Enfim, deixo aqui uma citação:

“Algo é uma obra de arte por ser o correlato de uma interpretação, inscrita em uma rede de significações históricas, teóricas e sociais, que lhe atribui o estatuto de obra de arte.”

Arthur Danto, filósofo e crítico de arte

E o Livro com o Ursinho na Capa, sem dúvida, é uma obra de arte.

Livro da semana: sem título

O livro da semana segue a tradição de importantes obras como o álbum branco dos Beatles e os quadros do Jackson Pollock: ele não tem título.

Nos círculos literários e acadêmicos, ele é mais conhecido como “O Livro de Banheiro com o Ursinho na Capa”.

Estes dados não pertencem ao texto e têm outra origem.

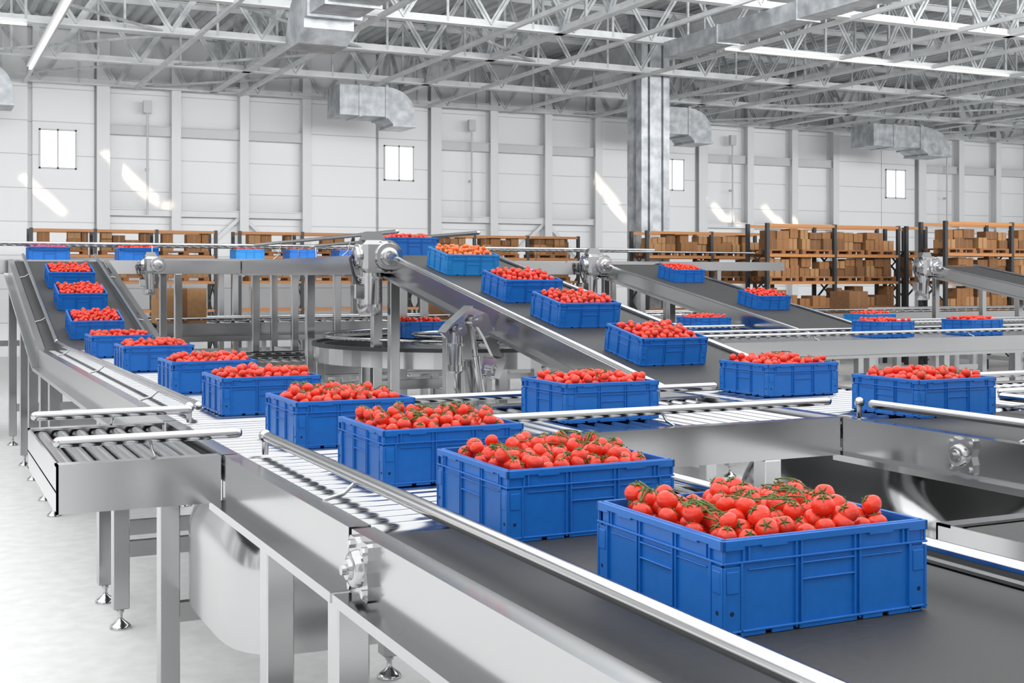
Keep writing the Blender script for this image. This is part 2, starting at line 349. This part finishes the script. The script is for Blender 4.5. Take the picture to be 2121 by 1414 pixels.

“O Livro de Banheira com o Ursinho na Capa”, autoria desconhecida

O autor ou autora escolheu também não colocar seu nome no livro. E há muita polêmica em torno de sua real identidade. Muitos acreditam ser o lendário livro não-assinado de José Saramago. Outros acham que foi um jeito que foi um jeito que Tolstói encontrou de burlar seu contrato com sua editora na época.

A teoria mais aceita, no entanto, é que seja um livro de Fernando Pessoa – e que ele só não conseguiu pensar em nenhum heterônimo pra assinar a obra.

Mas vamos ao livro propriamente dito.

!!!ALERTA DE SPOILER!!!

Se você não quer estragar a total apreciação da leitura, talvez valha a pena parar de ler esta resenha agora. Como a minha proposta é fazer uma análise profunda da obra, eu vou ter que revelar as grandes reviravoltas que o texto apresenta.

O livro ousa, mesclando poesia e prosa, para fazer um retrato pungente da pisquê de um ursinho que adora ir no rio brincar – e de como ele encara o vazio que sentimos diante da imensidão do cosmos.

Já de cara, descobrimos que o ursinho adora brincar no rio. Como Osório Duque-Estrada, o autor ou autora também inverte a ordem das palavras pra facilitar a rima. O texto já se mostra experimental quando, na frase seguinte, subverte as regras de pontuação, emendando a frase “muito bem ele sabe nadar”. É uma obra de leitura complexa, que não presta reverência às normas estabelecidas, esticando as possibilidades e buscando um novo linguajar. Como um James Joyce twitteiro.

Rapidamente, deixamos de acompanhar a vida do ursinho (seus pensamentos, seus anseios), numa demonstração da transitoriedade de tudo – e nos lembrando que nunca seremos protagonistas da Grande Peça do Cosmos. Nosso pensamento viaja além, mostrando a insignificância do eu na pessoa do ursinho, quando descobrimos outros animais.

Começamos pelo peixinho que gosta muito de saltar, insatisfeito com a sua condição subaquática, uma cruel limitação imposta pela natureza, contra a qual podemos lutar, mas jamais vencer.

Enquanto isso, a rã apenas observa, acompanhando o espetáculo. É um clássico personagem shakesperiano, cuja função dramática é dar uma visão de fora da história, com uma sabedoria que o ursinho, o cisne ou o peixinho jamais conseguiriam alcançar.

Chegamos agora ao momento-chave do livro. Poderiam ser observações pueris: o esquilo salta (exatamente como o peixe, embora com motivações diferentes) e a raposa quer brincar. Mas o capítulo ganha fortes pretensões literárias quando o autor ou autora abre mão das rimas. Aqui, o texto deixa claro: não há poesia que resista ao tempo. Ou talvez tenham esgotado as rimas terminadas em “ar” no dicionário do autor ou autora.

O grande mérito do livro é que trata-se de uma obra que incomoda, tira a gente da apatia, do lugar de repouso. O texto fecha de maneira enigmática, deixando várias questões em aberto: conseguirá o ursinho brincar no rio? Irá o peixinho morrer sem poder respirar fora d’água, tal qual um Ícaro escamado? E a raposa? Ela vai fazer amigos ou seguirá vagando solitária, mesmo em meio a uma multidão de esquilos, sapos e cisnes?

Tudo que o livro diz, no final, para essas questões é:

Flap! Flap!

Mais do que uma distração para o bebê na banheira, a obra é uma ótima introdução ao niilismo.